U.S. stocks rose, sending the Standard & Poor’s 500-stock index to its biggest weekly rally since March 2009, after central banks took action to ease Europe’s debt crisis and shoppers turned out for Thanksgiving sales.

The S&P 500 was little changed Friday after erasing a 1.3 percent gain that followed an unexpected drop in the U.S. jobless rate. Boeing, J.P. Morgan Chase and Caterpillar jumped more than 11 percent to lead the Dow Jones industrial average’s weekly advance. Energy producers and financial companies led a surge by all 10 industries in the S&P 500. Amazon.com jumped 7.5 percent after record Black Friday sales of its Kindle products.

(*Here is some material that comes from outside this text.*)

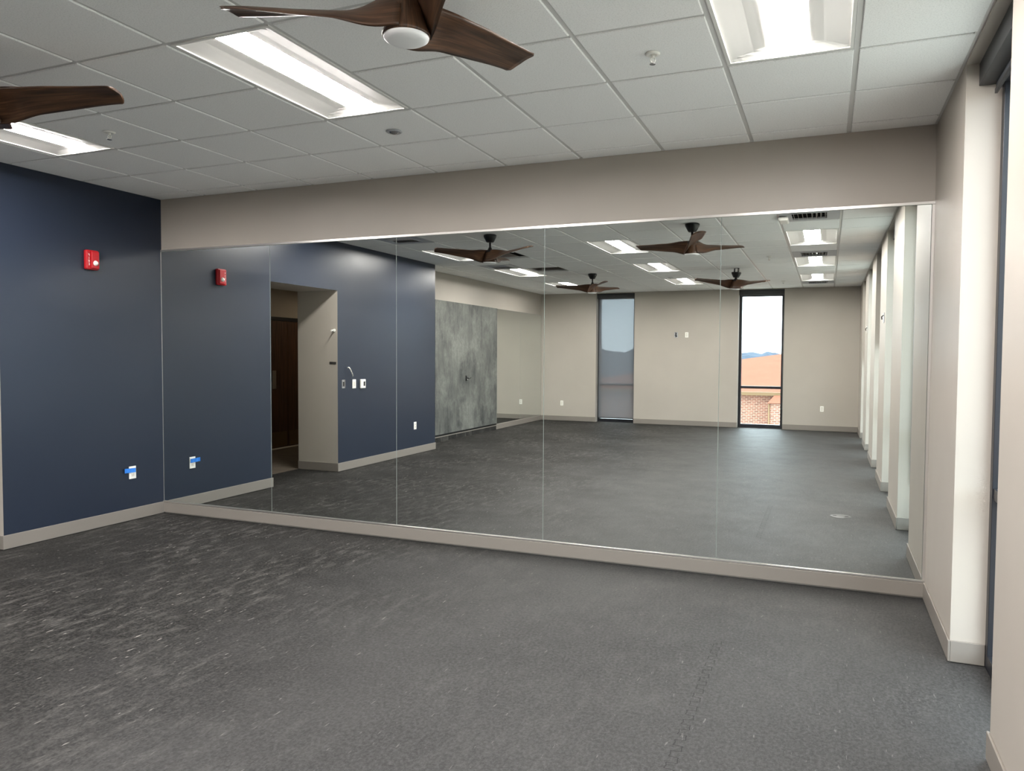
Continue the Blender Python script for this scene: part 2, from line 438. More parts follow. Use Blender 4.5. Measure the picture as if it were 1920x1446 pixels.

The S&P 500 has climbed 7.4 percent, to 1,244.28, since Nov. 25, snapping a two-week decline and trimming its 2011 loss to 1.1 percent. Last week, the Dow rose 787.64 points, or 7 percent, to 12,019.42, and is up 3.8 percent for the year.

“This week’s move was sparked by the global coordinated efforts by central banks and the greater clarity provided by European policy makers on plans to stabilize the debt situation,” said Chad Morganlander, a money manager at Stifel Nicolaus, which has more than $116 billion in client assets.

The S&P 500 surged after the Federal Reserve and five other central banks lowered the cost of dollar funding and China eased the reserve-capital requirement for banks. The stock index has rebounded more than 13 percent since Oct. 3.

The Treasury will sell $29 billion in three-month bills and $27 billion in six-month bills Monday. They yielded 0.005 percent and 0.041 percent, respectively, in when-issued trading.